Jakarta, NU Online
Karya dalam bentuk manuskrip yang banyak dihasilkan oleh ulama-ulama sejak dahulu kala masih banyak terserak di sejumlah negara Anggota ASEAN. Keterserakan tersebut disebabkan oleh banyak hal yang mengakibatkan kondisi manuskrip sangat memprihatinkan.
Temuan tersebut berdasarkan hasil penelitian yang dilakukan oleh Puslitbang Lektur dan Khazanah Keagamaan (LKK) Badan Litbang dan Diklat Kementerian Agama tahun 2015 di empat negara yaitu Malaysia, Thailand, Singapura, dan Brunei Darussalam.
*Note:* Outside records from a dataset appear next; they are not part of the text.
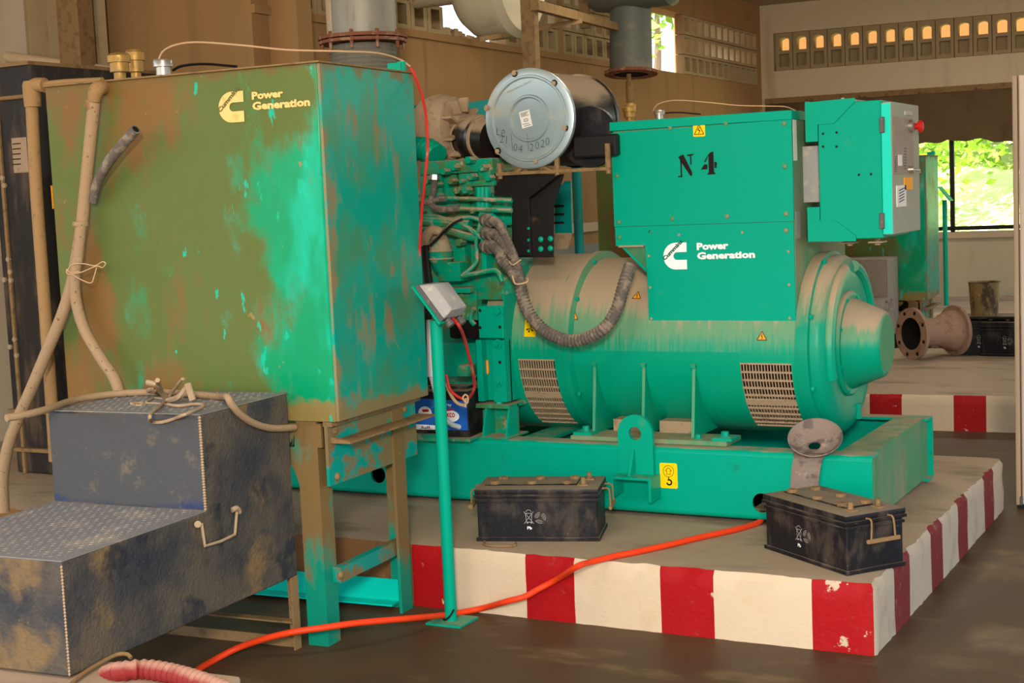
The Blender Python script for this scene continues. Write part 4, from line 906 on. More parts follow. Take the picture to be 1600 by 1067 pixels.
# mount pedestal and channel at the alternator end
a0, a1 = ay(716, 684, 5.89), ay(793, 684, 5.89); xa, xb = a0.x, a1.x; zz = ay(755, 632, 5.95).z
bm = B(); box(bm, (xa - .01, 5.88, zt), (xb + .01, 6.08, zt + .008)); box(bm, (xa + .02, 5.92, zz - .012), (xb, 6.1, zz + .006)); box(bm, (xa + .02, 6.0, zt), (xb, 6.012, zz)); PD = obj('mount_pedestal', bm, GE, gen)
for k in range(3):
    x = xa + .01 + k * (xb - xa - .01) / 2 * .96; bm = B(); prism(bm, [(5.885, zt + .008), (6.0, zt + .008), (6.0, zz - .012), (5.925, zz - .012)], x, x + .01, 0); obj('gusset', bm, G, PD)
bm = B(); s0, s1 = ay(746, 478, 5.93), ay(787, 529, 5.93); box(bm, (s0.x, 5.93, s1.z), (s1.x, 5.945, s0.z), .004); 
c0_, c1_ = ay(744, 531, 5.94), ay(793, 628, 5.94); box(bm, (c0_.x, 5.935, c1_.z), (c0_.x + .03, 5.99, c0_.z)); box(bm, (ay(770, 560, 5.94).x, 5.935, c1_.z), (c1_.x, 5.95, c0_.z)); box(bm, (c0_.x, 5.98, c1_.z), (c1_.x, 5.99, c0_.z)); box(bm, (c1_.x - .006, 5.95, c1_.z), (c1_.x, 6.2, s0.z + .05))
obj('mount_column', bm, G, PD)
bm = B()
for u, v, r in ((779, 486, .018), (778, 537, .014), (779, 597, .013)): bolt(bm, ay(u, v, 5.93), (0, -1, 0), r, .014, 6, True)
bolt(bm, V((xa + .06, 5.96, zz + .006)), Z, .022, .015); bolt(bm, V((xa + .19, 5.96, zz + .006)), Z, .022, .015); obj('bolts', bm, G, PD)
bm = B()
for u, v in ((750, 485), (750, 512), (781, 511), (781, 566)): lathe(bm, [(0, .008), (.0015, .007)], ay(u, v, 5.928), (0, -1, 0), 10)
obj('bolt_holes', bm, BLKI, PD)
bm = B(); a = ay(756, 562, 5.975); b = ay(764, 585, 5.975); box(bm, (a.x, 5.972, b.z), (b.x, 5.979, a.z), .006); obj('sticker', bm, ORS, PD, 'small orange sticker inside the mount channel')
# loop bracket left of plate
bm = B(); tube(bm, [ay(742, 482, 5.97), ay(737, 488, 5.97), ay(736, 500, 5.97), ay(742, 508, 5.97)], .012, 8, 4); box(bm, (ay(717, 470, 6).x, 6.0, ay(717, 500, 6).z), (ay(745, 470, 6).x, 6.05, ay(720, 452, 6).z)); obj('side_lug', bm, GE, ENG)
ebox('lower_cover', 690, 535, 745, 590, 6.02, .2, G, .01); ebox('starter_motor', 712, 570, 732, 590, 5.93, .1, GE, .02); ebox('oil_sump', 700, 500, 745, 530, 6.0, .2, DARKV, .02)
# ------------------------------------------------------------ cable glands + flexible conduits
bm = B(); g0, g1 = ay(748, 330, 5.93), ay(760, 425, 5.93); box(bm, (g0.x, 5.93, g1.z), (g1.x, 6.0, g0.z), .004); plate(bm, [[pk(748, 345, 5.93), pk(748, 324, 5.93), pk(756, 322, 5.93), pk(790, 350, 5.93), pk(790, 356, 5.93)]], (0, 5.94, 0), XD, Z, .006); GP = obj('gland_plate', bm, G, gen)
for i, (u, v) in enumerate(((755, 342), (755, 362), (755, 383))):
    p = ay(u, v, 5.93); d = V((.75, -.55, -.15)).normalized(); bm = B(); lathe(bm, [(0, .022), (.02, .022), (.022, .03), (.05, .032), (.055, .026), (.085, .024)], p, d, 16); obj('cable_gland', bm, HOSED, GP)
yc = 5.83
def H(u, v, y=yc): return ay(u, v, y)
CN = []
for nm, pts, r, lab in (
   ('conduit', [H(770, 345, 5.88), H(781, 352), H(790, 372), H(799, 392), H(806, 410), H(812, 430), H(813, 440)], .021, 'upper of three ribbed conduits leaving the gland plate beside the engine'),
   ('conduit', [H(770, 364, 5.88), H(780, 371), H(792, 388), H(803, 402), H(808, 425), H(815, 440)], .022, 'middle of three ribbed conduits leaving the gland plate beside the engine'),
   ('conduit', [H(771, 383, 5.88), H(781, 392), H(786, 408), H(800, 422), H(812, 443), H(818, 470), H(830, 495), H(850, 516), H(875, 529), H(895, 532), H(920, 527), H(945, 512), H(963, 485, 5.86), H(975, 445, 5.9), H(985, 415, 5.97)], .028, 'thick dusty ribbed conduit sagging in a big curve to the terminal box')):
    bm = B(); tube(bm, pts, r, 14, 6, rib=.0085, amp=.075); tag(obj(nm, bm, HOSED if r < .025 else HOSED), lab, 'cable')
bm = B()
for a in (.0, .5): 
    q = H(805, 410, yc - .03); tube(bm, [q + V((-.03, 0, .01 * a)), q + V((0, -.02, -.01)), q + V((.03, 0, .012))], .003, 6, 3)
q = H(812, 441, yc - .035); tube(bm, [q + V((-.035, 0, .03)), q + V((-.015, -.015, -.005)), q + V((.02, -.012, -.005)), q + V((.04, 0, .002))], .0045, 6, 4); tube(bm, [q + V((.04, 0, .0)), q + V((.042, 0, .02))], .003, 6, 1)
tag(obj('cable_tie', bm, BEIGW), 'pale cable ties binding the ribbed conduits together', 'tie')
# ------------------------------------------------------------ radiator end (far left)
xa = ay(60, 300, 5.87).x; zR0, zR1 = .268, 2.535
bm = B(); box(bm, (-6.42, 5.875, zR0), (xa, 6.98, zR1), .008); RD = obj('radiator', bm, RAD, gen, 'black dusty radiator housing with bolted flanges')
bm = B(); q = ay(25, 152, 5.87); box(bm, (-6.42, 5.86, zR1 - .01), (xa + .005, 6.99, zR1 + .01)); cyl(bm, (-6.42, 5.865, q.z), (xa, 5.865, q.z), .012); box(bm, (-6.36, 5.862, zR0), (-6.34, 5.876, zR1)); box(bm, (-6.42, 5.84, ay(60, 640, 5.87).z - .02), (xa + .1, 5.88, ay(60, 640, 5.87).z)); box(bm, (-6.42, 5.84, ay(60, 700, 5.87).z - .02), (xa + .12, 5.9, ay(60, 700, 5.87).z)); obj('radiator_flange', bm, BROWND, RD)
bm = B(); a, b = ay(17, 216, 5.87), ay(44, 269, 5.87); box(bm, (a.x, 5.873, b.z), (b.x, 5.876, a.z)); obj('paper_label', bm, DUSTM, RD)
bm = B()
for k in range(5): a = ay(20, 225 + k * 8, 5.872); strokes(bm, [[(0, 0), (.06, 0)]], .006, a, XD, Z, .0005)
obj('label_print', bm, BLKI, RD)
bm = B()
for u, v in ((8, 290), (14, 405), (17, 425), (8, 437), (18, 438), (24, 530), (17, 542), (27, 555), (5, 278)): bolt(bm, ay(u, v, 5.872), (0, -1, 0), .016, .012)
obj('bolts', bm, DUSTM, RD)
bm = B(); x1 = ay(88, 300, 5.95).x; box(bm, (xa + .03, 5.95, zR0), (x1 + .03, 6.9, 1.93)); box(bm, (xa + .03, 6.0, 1.93), (x1, 6.9, 2.3)); obj('fan_shroud', bm, RAD, RD)
bm = B(); a, b = ay(79, 290, 5.94), ay(84, 326, 5.94); box(bm, (a.x, 5.94, b.z), (b.x, 5.949, a.z)); obj('sticker', bm, ORS, RD, 'orange sticker strip on the fan shroud')
# ==================================================================== EXHAUST
def exhaust(u0, u1, vf, y, lab, m, rst=False):
    c = ay((u0 + u1) / 2, vf, y); r = (ay(u1, vf, y) - ay(u0, vf, y)).length / 2 * .99; t = thing('exhaust_pipe', lab, 'pipe', (c.x, y, c.z))
    return t, c, r
t, c, r = exhaust(522, 612, 62, 6.6, 'grey vertical exhaust pipe with rusty flange and bellows above the fuel tank', EXH)
bm = B(); cyl(bm, (c.x, 6.6, c.z + .02), (c.x, 6.6, 3.9), r, None, 36); obj('pipe', bm, EXH, t)
bm = B(); a = PI * 1.0; 
for k in range(8): pass
sd = []
for k in range(9):
    an = math.radians(172 + k * 9); sd.append((c.x + (r + .006) * math.cos(an), 6.6 + (r + .006) * math.sin(an)))
inn = [(c.x + (r - .0) * math.cos(math.radians(172 + k * 9)), 6.6 + (r - .0) * math.sin(math.radians(172 + k * 9))) for k in range(8, -1, -1)]
prism(bm, sd + inn, c.z + .02, 3.9, 2); obj('rust_stain_plate', bm, RUSTW, t, 'rust-streaked pale strip down the left of the pipe')
bm = B(); lathe(bm, [(0, r + .055), (.018, r + .055)], (c.x, 6.6, c.z), Z, 36); lathe(bm, [(-.022, r + .05), (-.006, r + .05)], (c.x, 6.6, c.z), Z, 36); obj('flange', bm, RUST, t)
bm = B()
for k in range(10): a = k * PI / 5; cyl(bm, (c.x + (r + .033) * math.cos(a), 6.6 + (r + .033) * math.sin(a), c.z - .06), (c.x + (r + .033) * math.cos(a), 6.6 + (r + .033) * math.sin(a), c.z + .035), .009, None, 6)
obj('flange_bolts', bm, RUST, t)
bm = B(); pf = []; 
for k in range(26): pf.append((-.03 - k * .011, (r - .012) + (.014 if k % 2 else 0)))
lathe(bm, pf, (c.x, 6.6, c.z), Z, 36); obj('bellows', bm, EXH, t)
bm = B(); lathe(bm, [(-.72, r - .01), (-.3, r - .01)], (c.x, 6.6, c.z), Z, 24); obj('lower_pipe', bm, RUST, t)
# bay-2 pipe
t, c, r = exhaust(955, 1017, 112, 11.4, 'pale grey vertical exhaust pipe with open flange behind the air filter', EXHG)
TA = V((-.02, .11, 1)); bm = B(); lathe(bm, [(.0, r), (.62, r * .96), (.9, r * .96)], (c.x, 11.4, c.z), TA, 36); obj('pipe', bm, EXHG, t)
bm = B(); lathe(bm, [(0, r - .01), (0, r + .045), (-.025, r + .045), (-.025, r - .02), (-.03, r - .03), (-.01, r - .03)], (c.x, 11.4, c.z), TA, 36, cap=False); obj('flange', bm, RUST, t)
bm = B(); lathe(bm, [(-.02, r - .02), (-.021, .01)], (c.x, 11.4, c.z), TA, 36); obj('blank', bm, DARKN, t)
bm = B(); cyl(bm, (c.x, 11.35, c.z - .62), (c.x, 11.35, c.z - .02), .02); cyl(bm, (c.x + .03, 11.3, c.z - .5), (c.x + .03, 11.3, c.z - .09), .035); obj('hanging_rod', bm, BROWND, t)
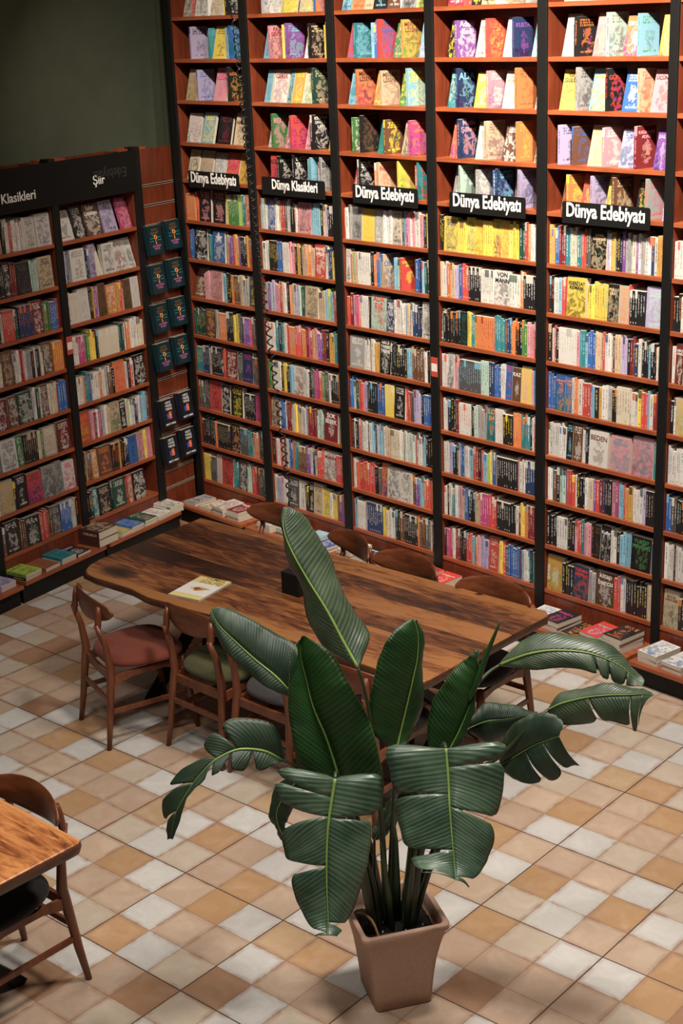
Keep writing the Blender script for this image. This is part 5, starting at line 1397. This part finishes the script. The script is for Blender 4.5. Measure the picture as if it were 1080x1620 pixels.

Penelitian ini secara substantif dilatari oleh adanya fakta bahwa naskah Nusantara, dalam kenyataannya, tersebar di berbagai negara, termasuk di wilayah Asean, dalam kondisi kualitas memperihatinkan—penempatan yang terserak, kurang peroleh pemeliharan yang memadai, dan sebagian mengalami kerusakan.
Padahal, manuskrip memiliki fungsi kultural sebagai bukti sejarah peradaban bangsa. Untuk itu, studi-studi eksploratif, inventorik, dan preservatif tentang manuskrip Nusantara menjadi sangat penting, diantaranya untuk mengungkap kesejarahan Indonesia sebagai sentra otoritas wilayah Nusantara.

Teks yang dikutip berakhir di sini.